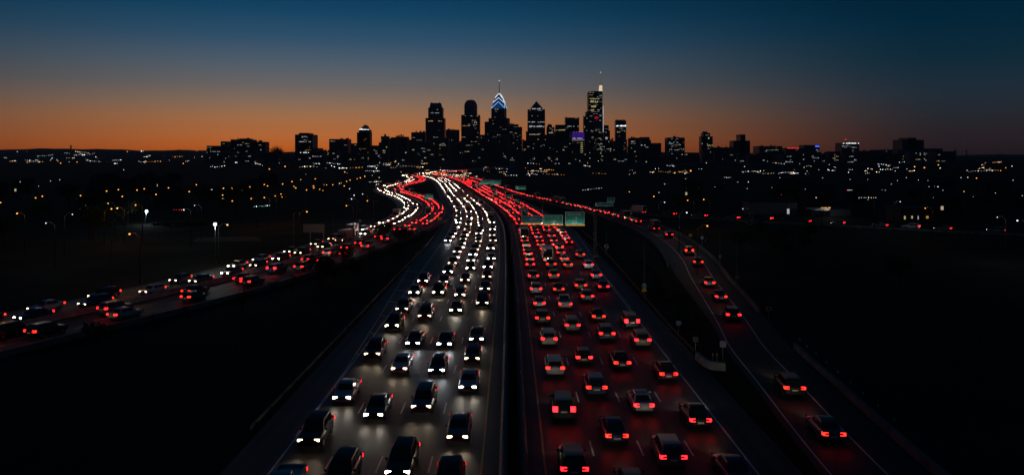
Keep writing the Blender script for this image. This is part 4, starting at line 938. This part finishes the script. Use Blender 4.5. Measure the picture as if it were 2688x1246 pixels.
def small_sign(x, ybase, plates, label, posts=(0,), back=None):
    d = H * F / (ybase - Y0); r_ = empty('roadside_sign', (xat(x, d), d, 0)); zt = 0; k = d / F
    for nm, kind, py, wpx, hpx, m, inner in plates:
        z = zat(py, d); w_, h = wpx * k, hpx * k; zt = max(zt, z + h * .4)
        out = {'shield': lambda: shield(w_, h), 'rect': lambda: rect(w_, h), 'disc': lambda: disc(w_ / 2), 'trapz': lambda: trapz(w_, h), 'arrow': lambda: arrow(w_, h)}[kind]()
        p = plate(r_, nm, out, z, m)
        if inner is not None: plate(p, 'face', [(a * .76, b * .76) for a, b in out], z, inner, y=-.068, t=.006)
    for px in posts: MB().tube((px, 0, 0), (px, 0, zt), .035, n=6).build('post', M_STEEL, r_)
    tag(r_, label, 'road sign', 'roadside signs'); return r_
small_sign(1562, 640, [('marker_plate', 'shield', 614, 11, 10, M_SWHITE, M_SBLUE), ('arrow_plate', 'arrow', 626, 6, 13, M_SYEL, None)], 'blue route shield above a yellow arrow, beside the gantry column')
small_sign(1592, 668, [('marker_plate', 'disc', 646, 11, 11, M_SWHITE, M_TEAL), ('arrow_plate', 'arrow', 657, 6, 8, M_SYEL, None)], 'round teal marker above a small yellow arrow, right of the gantry')
small_sign(1691, 786, [('marker_plate', 'trapz', 748, 13, 9, M_SWHITE, M_SBLUE), ('warning_plate', 'trapz', 760, 14, 10, M_SYEL, None)], 'blue plate above an orange plate on the verge before the gore')
small_sign(1781, 872, [('sign_plate', 'rect', 847, 13, 12, mat('sign_faded_blue', (.16, .22, .34), .5, noise=.2), None)], 'small grey-blue square sign behind the guard rail')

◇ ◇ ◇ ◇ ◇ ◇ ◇

• **SHORT EXERCISE**: Set down the material above as is, without any pictures.

• **RESULT OF THIS EXERCISE**:
Keep writing the Blender script for this image. This is part 4, starting at line 938. This part finishes the script. Use Blender 4.5. Measure the picture as if it were 2688x1246 pixels.
def small_sign(x, ybase, plates, label, posts=(0,), back=None):
    d = H * F / (ybase - Y0); r_ = empty('roadside_sign', (xat(x, d), d, 0)); zt = 0; k = d / F
    for nm, kind, py, wpx, hpx, m, inner in plates:
        z = zat(py, d); w_, h = wpx * k, hpx * k; zt = max(zt, z + h * .4)
        out = {'shield': lambda: shield(w_, h), 'rect': lambda: rect(w_, h), 'disc': lambda: disc(w_ / 2), 'trapz': lambda: trapz(w_, h), 'arrow': lambda: arrow(w_, h)}[kind]()
        p = plate(r_, nm, out, z, m)
        if inner is not None: plate(p, 'face', [(a * .76, b * .76) for a, b in out], z, inner, y=-.068, t=.006)
    for px in posts: MB().tube((px, 0, 0), (px, 0, zt), .035, n=6).build('post', M_STEEL, r_)
    tag(r_, label, 'road sign', 'roadside signs'); return r_
small_sign(1562, 640, [('marker_plate', 'shield', 614, 11, 10, M_SWHITE, M_SBLUE), ('arrow_plate', 'arrow', 626, 6, 13, M_SYEL, None)], 'blue route shield above a yellow arrow, beside the gantry column')
small_sign(1592, 668, [('marker_plate', 'disc', 646, 11, 11, M_SWHITE, M_TEAL), ('arrow_plate', 'arrow', 657, 6, 8, M_SYEL, None)], 'round teal marker above a small yellow arrow, right of the gantry')
small_sign(1691, 786, [('marker_plate', 'trapz', 748, 13, 9, M_SWHITE, M_SBLUE), ('warning_plate', 'trapz', 760, 14, 10, M_SYEL, None)], 'blue plate above an orange plate on the verge before the gore')
small_sign(1781, 872, [('sign_plate', 'rect', 847, 13, 12, mat('sign_faded_blue', (.16, .22, .34), .5, noise=.2), None)], 'small grey-blue square sign behind the guard rail')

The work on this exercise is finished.